Above my messy writer’s desk overflowing with research materials, I hung three works of art that helped inspire my historical family saga with strong romantic elements. Let’s take a closer look.
Frank Dicksee’s The Confession (1896), a Victorian problem picture with multiple possible meanings. Is the man the woman’s husband or her priest? Which one of them is confessing, and what is (s)he confessing? Maybe this isn’t a couple at all…or maybe the priest is her lover. 😉
(Image links to its source, Gallerix)
Titian’s Noli Me Tangere (circa 1514). If you’ve read Necessary Sins, you know a copy of this painting hangs in René Lazare’s office. This image captures a moment from the Gospel of John (20:17) in which Jesus appears to Mary Magdalene after His resurrection. She reaches for Him, and Jesus responds “Do not touch me,” or “Noli me tangere” in Latin.
This meeting is a popular subject in Christian art. What I like about Titian’s version is the frisson of intimacy between the couple. Some people believe Jesus and Mary Magdalene were married. I couldn’t have a character as unconventional as René or as dogmatic as his son Joseph and not raise the possibility.
(Image links to its source, The National Gallery UK)
Last but probably my favorite artistically: Anne-Louis Girodet de Roussy-Trioson’s The Entombment of Atala (1808), based on an 1801 novella by François-René de Chateaubriand. I adore these French names too!

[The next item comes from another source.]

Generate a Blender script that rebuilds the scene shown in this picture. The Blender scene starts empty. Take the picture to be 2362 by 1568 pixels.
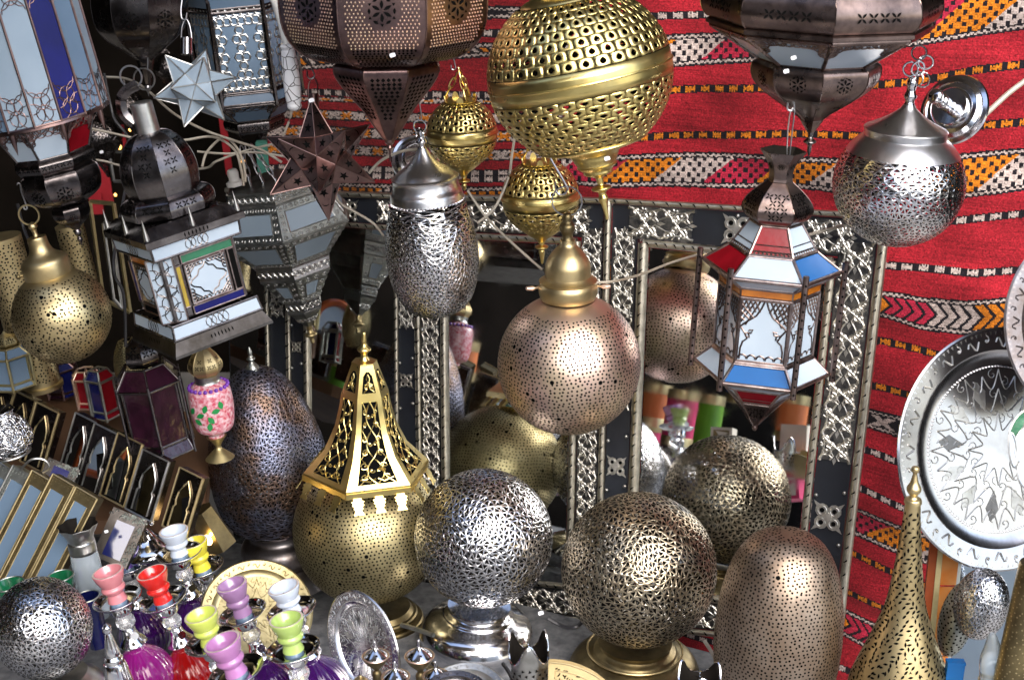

Chateaubriand’s novella takes place in 17th-century Louisiana. Despite her fair features in the painting, Atala’s father is a Christian Spaniard and her mother is a Christian Indian. Chactas is an Indian from an enemy tribe and a “pagan.” Atala and Chactas fall in love, but she promised her dying mother that she would remain a virgin and a Christian. Unable to reconcile her religious and earthly passions, Atala kills herself. In this scene, Chactas and his friend Father Aubry lower Atala into her grave.
An earlier scene in Atala makes an appearance in Necessary Sins as depicted on a gilded clock. In this painting, I love Girodet’s use of light, color, and body language. I can feel Chactas’s grief.
(Image links to its source, Wikimedia Commons)
These paintings all share a common theme that features in my own fiction: tragic love. I do enjoy a good romance novel with a guaranteed HEA (Happily Ever After). But tragic and bittersweet love stories stick with me even more. When characters endure purgatory and earn their earthly heaven, it’s so satisfying. And when the couple doesn’t achieve a happy ending, I still find the “might have been” delicious. For a few precious days/years/chapters, the characters found joy together and they were not alone.